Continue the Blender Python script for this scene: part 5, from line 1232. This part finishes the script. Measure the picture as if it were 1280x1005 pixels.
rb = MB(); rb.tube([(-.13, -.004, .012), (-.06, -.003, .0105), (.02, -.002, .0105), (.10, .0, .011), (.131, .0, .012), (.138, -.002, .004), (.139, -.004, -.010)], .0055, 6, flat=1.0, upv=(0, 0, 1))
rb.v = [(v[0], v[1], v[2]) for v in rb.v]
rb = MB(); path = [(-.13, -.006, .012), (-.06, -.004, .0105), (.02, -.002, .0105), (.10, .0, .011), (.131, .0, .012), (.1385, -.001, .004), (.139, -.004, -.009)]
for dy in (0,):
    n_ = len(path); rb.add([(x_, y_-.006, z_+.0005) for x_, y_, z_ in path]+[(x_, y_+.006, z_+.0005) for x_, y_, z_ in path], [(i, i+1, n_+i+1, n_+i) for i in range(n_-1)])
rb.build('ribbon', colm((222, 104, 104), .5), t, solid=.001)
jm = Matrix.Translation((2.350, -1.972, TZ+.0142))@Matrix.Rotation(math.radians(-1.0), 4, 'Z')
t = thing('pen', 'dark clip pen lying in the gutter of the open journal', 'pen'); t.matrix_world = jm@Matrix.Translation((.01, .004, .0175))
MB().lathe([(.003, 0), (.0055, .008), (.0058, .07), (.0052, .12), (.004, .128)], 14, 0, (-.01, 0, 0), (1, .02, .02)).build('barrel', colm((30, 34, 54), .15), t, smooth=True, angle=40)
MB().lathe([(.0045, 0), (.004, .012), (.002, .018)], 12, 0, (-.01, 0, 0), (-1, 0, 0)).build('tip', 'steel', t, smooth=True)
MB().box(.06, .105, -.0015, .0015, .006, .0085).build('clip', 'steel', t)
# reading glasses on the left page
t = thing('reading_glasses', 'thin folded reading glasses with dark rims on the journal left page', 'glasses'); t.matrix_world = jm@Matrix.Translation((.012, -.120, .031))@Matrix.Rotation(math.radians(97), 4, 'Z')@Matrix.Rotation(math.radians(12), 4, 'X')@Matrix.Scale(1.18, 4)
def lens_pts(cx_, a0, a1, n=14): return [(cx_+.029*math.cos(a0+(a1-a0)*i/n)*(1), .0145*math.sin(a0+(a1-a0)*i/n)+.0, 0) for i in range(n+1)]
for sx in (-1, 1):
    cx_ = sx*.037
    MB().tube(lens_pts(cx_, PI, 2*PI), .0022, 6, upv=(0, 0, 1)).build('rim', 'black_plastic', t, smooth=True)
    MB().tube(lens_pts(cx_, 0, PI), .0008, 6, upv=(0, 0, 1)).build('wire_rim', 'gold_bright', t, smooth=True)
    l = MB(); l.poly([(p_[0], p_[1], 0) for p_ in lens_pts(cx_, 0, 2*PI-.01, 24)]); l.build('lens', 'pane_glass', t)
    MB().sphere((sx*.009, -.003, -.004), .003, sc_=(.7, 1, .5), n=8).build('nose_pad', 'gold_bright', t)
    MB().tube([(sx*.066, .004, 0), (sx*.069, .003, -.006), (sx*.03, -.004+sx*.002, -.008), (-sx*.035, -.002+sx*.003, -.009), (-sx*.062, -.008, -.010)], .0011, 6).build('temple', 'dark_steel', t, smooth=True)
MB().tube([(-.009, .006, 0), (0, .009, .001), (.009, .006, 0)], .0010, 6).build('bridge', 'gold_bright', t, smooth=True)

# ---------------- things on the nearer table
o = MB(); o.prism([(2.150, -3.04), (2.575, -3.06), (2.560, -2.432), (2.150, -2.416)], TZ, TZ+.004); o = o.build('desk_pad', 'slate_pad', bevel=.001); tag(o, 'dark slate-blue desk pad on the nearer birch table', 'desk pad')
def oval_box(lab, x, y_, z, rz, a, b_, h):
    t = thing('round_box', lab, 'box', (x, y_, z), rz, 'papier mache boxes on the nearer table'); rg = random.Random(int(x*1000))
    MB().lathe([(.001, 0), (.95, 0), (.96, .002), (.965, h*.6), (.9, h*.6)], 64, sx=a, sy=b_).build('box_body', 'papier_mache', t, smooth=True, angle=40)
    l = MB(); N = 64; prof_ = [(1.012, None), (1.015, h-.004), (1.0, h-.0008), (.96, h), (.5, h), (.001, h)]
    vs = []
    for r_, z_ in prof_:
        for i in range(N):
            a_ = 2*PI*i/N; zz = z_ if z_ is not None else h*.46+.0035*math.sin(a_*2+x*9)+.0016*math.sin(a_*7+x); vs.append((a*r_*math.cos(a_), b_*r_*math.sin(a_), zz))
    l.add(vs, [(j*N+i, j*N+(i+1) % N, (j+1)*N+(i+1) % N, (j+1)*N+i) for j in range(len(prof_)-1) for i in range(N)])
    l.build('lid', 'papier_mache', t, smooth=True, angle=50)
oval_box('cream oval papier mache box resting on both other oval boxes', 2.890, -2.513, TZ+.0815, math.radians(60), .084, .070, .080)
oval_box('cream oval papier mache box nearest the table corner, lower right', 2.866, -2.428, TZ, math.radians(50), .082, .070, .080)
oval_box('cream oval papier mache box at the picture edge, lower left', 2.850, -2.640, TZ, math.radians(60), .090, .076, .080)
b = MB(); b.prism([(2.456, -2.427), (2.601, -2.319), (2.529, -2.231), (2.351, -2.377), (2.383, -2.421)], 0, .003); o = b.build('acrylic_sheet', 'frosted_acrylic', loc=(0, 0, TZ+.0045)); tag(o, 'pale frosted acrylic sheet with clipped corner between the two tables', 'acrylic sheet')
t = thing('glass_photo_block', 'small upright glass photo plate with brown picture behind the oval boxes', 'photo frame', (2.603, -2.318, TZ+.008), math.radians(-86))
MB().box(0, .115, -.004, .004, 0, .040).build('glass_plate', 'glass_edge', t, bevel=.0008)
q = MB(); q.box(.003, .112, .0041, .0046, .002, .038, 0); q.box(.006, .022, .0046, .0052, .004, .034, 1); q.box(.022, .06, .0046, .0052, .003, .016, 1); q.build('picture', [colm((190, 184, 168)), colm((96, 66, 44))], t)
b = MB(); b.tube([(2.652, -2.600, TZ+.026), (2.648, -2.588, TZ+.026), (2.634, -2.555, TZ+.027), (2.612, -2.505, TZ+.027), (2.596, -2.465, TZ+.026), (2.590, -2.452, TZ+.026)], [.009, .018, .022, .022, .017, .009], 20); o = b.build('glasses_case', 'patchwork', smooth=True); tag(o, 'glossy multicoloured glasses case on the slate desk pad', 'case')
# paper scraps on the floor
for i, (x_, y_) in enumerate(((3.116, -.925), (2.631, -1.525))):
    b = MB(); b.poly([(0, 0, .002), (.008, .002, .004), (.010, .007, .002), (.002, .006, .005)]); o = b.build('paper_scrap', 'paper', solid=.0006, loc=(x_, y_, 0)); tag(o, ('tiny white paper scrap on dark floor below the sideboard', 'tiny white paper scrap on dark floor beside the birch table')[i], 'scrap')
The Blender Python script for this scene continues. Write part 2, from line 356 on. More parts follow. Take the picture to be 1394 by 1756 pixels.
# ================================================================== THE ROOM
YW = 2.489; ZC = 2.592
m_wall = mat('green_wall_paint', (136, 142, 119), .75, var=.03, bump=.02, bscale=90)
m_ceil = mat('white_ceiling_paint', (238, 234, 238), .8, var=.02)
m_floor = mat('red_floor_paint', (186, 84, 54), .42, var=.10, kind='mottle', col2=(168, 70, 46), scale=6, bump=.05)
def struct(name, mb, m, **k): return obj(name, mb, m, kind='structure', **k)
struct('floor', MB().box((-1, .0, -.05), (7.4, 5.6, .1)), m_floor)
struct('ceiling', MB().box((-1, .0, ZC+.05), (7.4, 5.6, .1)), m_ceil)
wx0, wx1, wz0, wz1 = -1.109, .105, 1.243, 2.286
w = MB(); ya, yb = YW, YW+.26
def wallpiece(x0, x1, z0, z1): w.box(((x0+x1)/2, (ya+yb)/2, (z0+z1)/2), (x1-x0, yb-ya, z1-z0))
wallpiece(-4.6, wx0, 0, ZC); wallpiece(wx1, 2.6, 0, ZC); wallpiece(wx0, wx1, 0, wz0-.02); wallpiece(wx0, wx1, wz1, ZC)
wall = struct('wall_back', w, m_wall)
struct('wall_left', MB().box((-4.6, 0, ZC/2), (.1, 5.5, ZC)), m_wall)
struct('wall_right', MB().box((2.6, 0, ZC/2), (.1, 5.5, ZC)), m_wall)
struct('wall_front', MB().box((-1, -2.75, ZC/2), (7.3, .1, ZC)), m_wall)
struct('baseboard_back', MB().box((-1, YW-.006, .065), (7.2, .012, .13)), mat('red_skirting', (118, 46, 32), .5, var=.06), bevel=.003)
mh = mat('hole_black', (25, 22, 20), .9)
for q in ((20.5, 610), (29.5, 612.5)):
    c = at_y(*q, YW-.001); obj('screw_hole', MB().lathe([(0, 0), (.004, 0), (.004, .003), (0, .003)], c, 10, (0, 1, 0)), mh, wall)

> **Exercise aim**
Beginning at the line containing "The Blender Python script for this scene continues.", repeat each line exactly through the last line of the entries, and include no other lines.

> **Written reply**
The Blender Python script for this scene continues. Write part 2, from line 356 on. More parts follow. Take the picture to be 1394 by 1756 pixels.
# ================================================================== THE ROOM
YW = 2.489; ZC = 2.592
m_wall = mat('green_wall_paint', (136, 142, 119), .75, var=.03, bump=.02, bscale=90)
m_ceil = mat('white_ceiling_paint', (238, 234, 238), .8, var=.02)
m_floor = mat('red_floor_paint', (186, 84, 54), .42, var=.10, kind='mottle', col2=(168, 70, 46), scale=6, bump=.05)
def struct(name, mb, m, **k): return obj(name, mb, m, kind='structure', **k)
struct('floor', MB().box((-1, .0, -.05), (7.4, 5.6, .1)), m_floor)
struct('ceiling', MB().box((-1, .0, ZC+.05), (7.4, 5.6, .1)), m_ceil)
wx0, wx1, wz0, wz1 = -1.109, .105, 1.243, 2.286
w = MB(); ya, yb = YW, YW+.26
def wallpiece(x0, x1, z0, z1): w.box(((x0+x1)/2, (ya+yb)/2, (z0+z1)/2), (x1-x0, yb-ya, z1-z0))
wallpiece(-4.6, wx0, 0, ZC); wallpiece(wx1, 2.6, 0, ZC); wallpiece(wx0, wx1, 0, wz0-.02); wallpiece(wx0, wx1, wz1, ZC)
wall = struct('wall_back', w, m_wall)
struct('wall_left', MB().box((-4.6, 0, ZC/2), (.1, 5.5, ZC)), m_wall)
struct('wall_right', MB().box((2.6, 0, ZC/2), (.1, 5.5, ZC)), m_wall)
struct('wall_front', MB().box((-1, -2.75, ZC/2), (7.3, .1, ZC)), m_wall)
struct('baseboard_back', MB().box((-1, YW-.006, .065), (7.2, .012, .13)), mat('red_skirting', (118, 46, 32), .5, var=.06), bevel=.003)
mh = mat('hole_black', (25, 22, 20), .9)
for q in ((20.5, 610), (29.5, 612.5)):
    c = at_y(*q, YW-.001); obj('screw_hole', MB().lathe([(0, 0), (.004, 0), (.004, .003), (0, .003)], c, 10, (0, 1, 0)), mh, wall)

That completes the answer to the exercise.